PROBLEM DETAILS
Copy out exactly the lines from the one holding "Model this scene" through the one holding "bg.inputs['Strength'].default_value = 2.3", ends included; omit images.

RECORDS SHOWN
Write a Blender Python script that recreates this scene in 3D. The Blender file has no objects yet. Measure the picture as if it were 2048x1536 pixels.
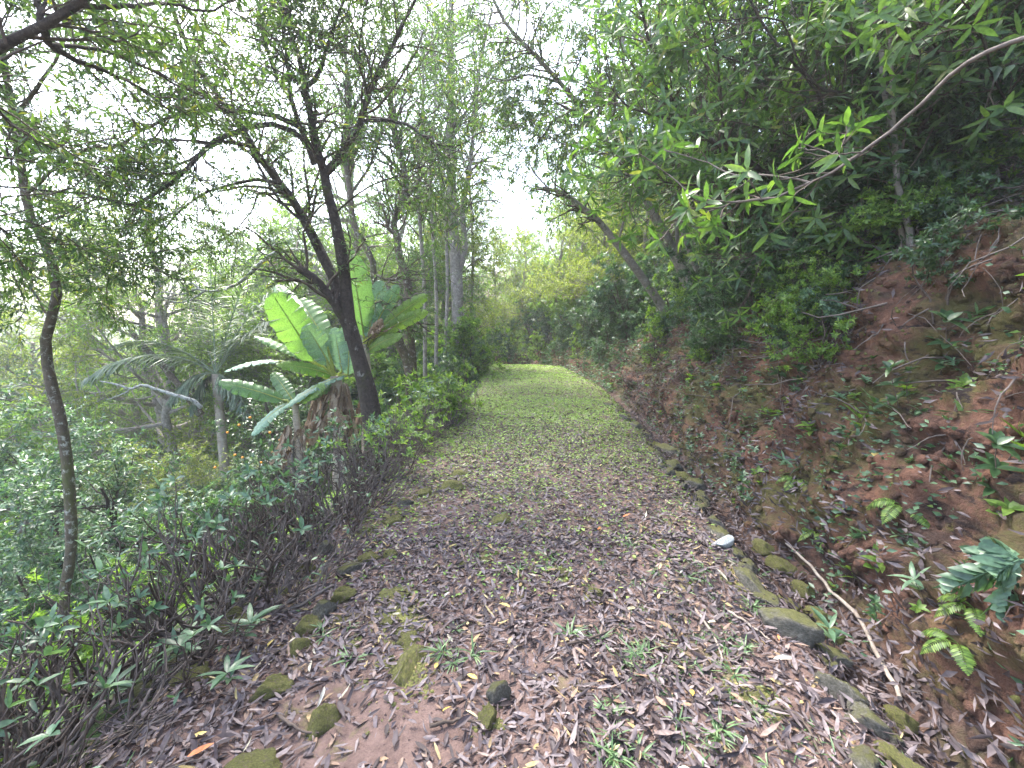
import bpy, math
import numpy as np
from mathutils import Vector, Matrix

# ------------------------------------------------------------------ camera, sky, sun, exposure
SC = bpy.context.scene
COL = SC.collection
F_PX, CX, CY, EYE = 887.0, 1024.0, 768.0, 1.6
PITCH = math.atan((768 - 650) / F_PX)
cam_data = bpy.data.cameras.new('camera')
cam_data.sensor_width = 36.0
cam_data.lens = 36.0 * F_PX / 2048.0
cam_data.clip_start = 0.05
cam_data.clip_end = 2000.0
cam = bpy.data.objects.new('camera', cam_data)
COL.objects.link(cam)
cam.location = (0, 0, EYE)
cam.rotation_euler = (math.pi / 2 - PITCH, 0, 0)
SC.camera = cam

SUN_EL, SUN_AZ = math.radians(58), math.radians(-35)      # azimuth measured from +Y towards +X
world = bpy.data.worlds.new("World")
SC.world = world
world.use_nodes = True
wn, wl = world.node_tree.nodes, world.node_tree.links
wn.clear()
sky = wn.new('ShaderNodeTexSky')
sky.sky_type = 'NISHITA'
sky.sun_disc = False
sky.sun_elevation = SUN_EL
sky.sun_rotation = SUN_AZ
sky.air_density = 1.0
sky.dust_density = 3.0
sky.ozone_density = 1.0
hsv = wn.new('ShaderNodeHueSaturation')                   # thin overcast: the blue is washed out of the sky
hsv.inputs['Saturation'].default_value = 0.85
hsv.inputs['Value'].default_value = 1.0
bgn = wn.new('ShaderNodeBackground')
bgn.inputs['Strength'].default_value = 0.15
won = wn.new('ShaderNodeOutputWorld')
wl.new(sky.outputs[0], hsv.inputs['Color'])
wl.new(hsv.outputs[0], bgn.inputs['Color'])
wl.new(bgn.outputs[0], won.inputs['Surface'])

sun_d = bpy.data.lights.new('sun', 'SUN')
sun_d.energy = 1.5
sun_d.angle = math.radians(14)
sun_d.color = (1.0, 0.96, 0.9)
sun = bpy.data.objects.new('sun', sun_d)
COL.objects.link(sun)
sdir = Vector((math.sin(SUN_AZ) * math.cos(SUN_EL), math.cos(SUN_AZ) * math.cos(SUN_EL), math.sin(SUN_EL)))
sun.rotation_euler = sdir.to_track_quat('Z', 'Y').to_euler()

SC.view_settings.view_transform = 'Standard'
SC.view_settings.look = 'None'
SC.view_settings.exposure = 3.0
SC.view_settings.gamma = 1.0
SC.view_settings.use_curve_mapping = False
SC.render.engine = 'CYCLES'
SC.cycles.max_bounces = 7
SC.cycles.diffuse_bounces = 4
SC.cycles.glossy_bounces = 2
SC.cycles.transmission_bounces = 5
SC.cycles.transparent_max_bounces = 4
SC.cycles.use_denoising = True
SC.cycles.sample_clamp_indirect = 8.0

R = np.random.default_rng(11)


# ------------------------------------------------------------------ maths helpers
def nrm(a):
    return a / np.maximum(np.linalg.norm(a, axis=-1, keepdims=True), 1e-9)


def px(x, y, Y):
    """point of the place seen in direction (x, y) of the photograph, Y metres ahead"""
    a, b = (x - CX) / F_PX, (CY - y) / F_PX
    t = Y / (math.cos(PITCH) + b * math.sin(PITCH))
    return np.array([a * t, Y, EYE + t * (-math.sin(PITCH) + b * math.cos(PITCH))])


def _hash(i, j, k, seed):
    h = (i * 374761393 + j * 668265263 + k * 2147483647 + seed * 974634777) & 0xFFFFFFFF
    h = ((h ^ (h >> 13)) * 1274126177) & 0xFFFFFFFF
    h = ((h ^ (h >> 16)) * 2246822519) & 0xFFFFFFFF
    return ((h ^ (h >> 15)) & 0xFFFFFF) / float(0xFFFFFF)


def noise(x, y, z=None, seed=0):
    x, y = np.asarray(x, float), np.asarray(y, float)
    z = np.zeros_like(x) if z is None else np.asarray(z, float)
    xi, yi, zi = np.floor(x).astype(np.int64), np.floor(y).astype(np.int64), np.floor(z).astype(np.int64)
    fx, fy, fz = x - xi, y - yi, z - zi
    fx, fy, fz = fx * fx * (3 - 2 * fx), fy * fy * (3 - 2 * fy), fz * fz * (3 - 2 * fz)
    r = 0
    for a in (0, 1):
        for b in (0, 1):
            for c in (0, 1):
                w = (fx if a else 1 - fx) * (fy if b else 1 - fy) * (fz if c else 1 - fz)
                r = r + w * _hash(xi + a, yi + b, zi + c, seed)
    return r * 2 - 1


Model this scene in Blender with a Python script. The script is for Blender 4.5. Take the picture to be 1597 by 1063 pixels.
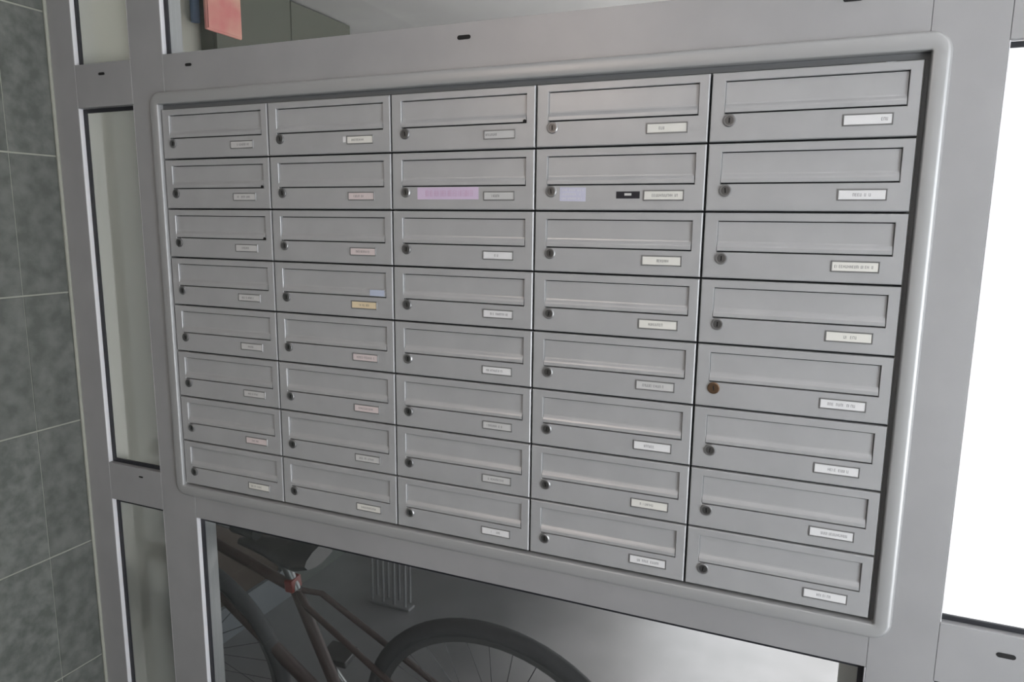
import bpy, bmesh, math, random
from mathutils import Vector, Matrix
random.seed(7)
SC = bpy.context.scene
COL = SC.collection
for o in list(bpy.data.objects):
    bpy.data.objects.remove(o)

ZO = 1.89            # height of the top edge of the mailboxes above the floor
# ------------------------------------------------------------------ camera
cam_d = bpy.data.cameras.new('camera')
cam_d.sensor_width = 36.0
cam_d.lens = 1112.6 / 1597.0 * 36.0
cam_d.clip_start = 0.01
cam = bpy.data.objects.new('camera', cam_d)
COL.objects.link(cam)
right = Vector((0.92214696, 0.38668604, 0.01090366))
down = Vector((0.07405079, -0.14878659, -0.98609281))
fwd = Vector((-0.379686, 0.91012991, -0.16583751))
cam.matrix_world = Matrix((
    (right.x, -down.x, -fwd.x, 1.37446),
    (right.y, -down.y, -fwd.y, -1.22995),
    (right.z, -down.z, -fwd.z, ZO - 0.23859),
    (0, 0, 0, 1)))
SC.camera = cam

# ------------------------------------------------------------------ world
w = bpy.data.worlds.new('overcast_sky')
SC.world = w
w.use_nodes = True
nt = w.node_tree
bg = nt.nodes['Background']
tc = nt.nodes.new('ShaderNodeTexCoord')
sp = nt.nodes.new('ShaderNodeSeparateXYZ')
rp = nt.nodes.new('ShaderNodeValToRGB')
nt.links.new(tc.outputs['Generated'], sp.inputs[0])
nt.links.new(sp.outputs['Z'], rp.inputs[0])
rp.color_ramp.elements[0].color = (0.86, 0.90, 0.97, 1)
rp.color_ramp.elements[1].color = (0.95, 0.97, 1.0, 1)
nt.links.new(rp.outputs[0], bg.inputs['Color'])
bg.inputs['Strength'].default_value = 2.3

def area(name, loc, target, sx, sy, power, color):
    l = bpy.data.lights.new(name, 'AREA')
    l.shape = 'RECTANGLE'; l.size = sx; l.size_y = sy
    l.energy = power; l.color = color
    o = bpy.data.objects.new(name, l); COL.objects.link(o)
    o.location = loc
    o.rotation_euler = (Vector(target) - Vector(loc)).to_track_quat('-Z', 'Y').to_euler()
    return o
# daylight coming in through the entrance doorway at the right of the hall
area('entrance_daylight', (3.05, -1.45, 1.12), (0.7, -0.1, 0.95), 1.1, 2.0, 33.5, (0.89, 0.95, 1.0))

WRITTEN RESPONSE
Model this scene in Blender with a Python script. The script is for Blender 4.5. Take the picture to be 1597 by 1063 pixels.
import bpy, bmesh, math, random
from mathutils import Vector, Matrix
random.seed(7)
SC = bpy.context.scene
COL = SC.collection
for o in list(bpy.data.objects):
    bpy.data.objects.remove(o)

ZO = 1.89            # height of the top edge of the mailboxes above the floor
# ------------------------------------------------------------------ camera
cam_d = bpy.data.cameras.new('camera')
cam_d.sensor_width = 36.0
cam_d.lens = 1112.6 / 1597.0 * 36.0
cam_d.clip_start = 0.01
cam = bpy.data.objects.new('camera', cam_d)
COL.objects.link(cam)
right = Vector((0.92214696, 0.38668604, 0.01090366))
down = Vector((0.07405079, -0.14878659, -0.98609281))
fwd = Vector((-0.379686, 0.91012991, -0.16583751))
cam.matrix_world = Matrix((
    (right.x, -down.x, -fwd.x, 1.37446),
    (right.y, -down.y, -fwd.y, -1.22995),
    (right.z, -down.z, -fwd.z, ZO - 0.23859),
    (0, 0, 0, 1)))
SC.camera = cam

# ------------------------------------------------------------------ world
w = bpy.data.worlds.new('overcast_sky')
SC.world = w
w.use_nodes = True
nt = w.node_tree
bg = nt.nodes['Background']
tc = nt.nodes.new('ShaderNodeTexCoord')
sp = nt.nodes.new('ShaderNodeSeparateXYZ')
rp = nt.nodes.new('ShaderNodeValToRGB')
nt.links.new(tc.outputs['Generated'], sp.inputs[0])
nt.links.new(sp.outputs['Z'], rp.inputs[0])
rp.color_ramp.elements[0].color = (0.86, 0.90, 0.97, 1)
rp.color_ramp.elements[1].color = (0.95, 0.97, 1.0, 1)
nt.links.new(rp.outputs[0], bg.inputs['Color'])
bg.inputs['Strength'].default_value = 2.3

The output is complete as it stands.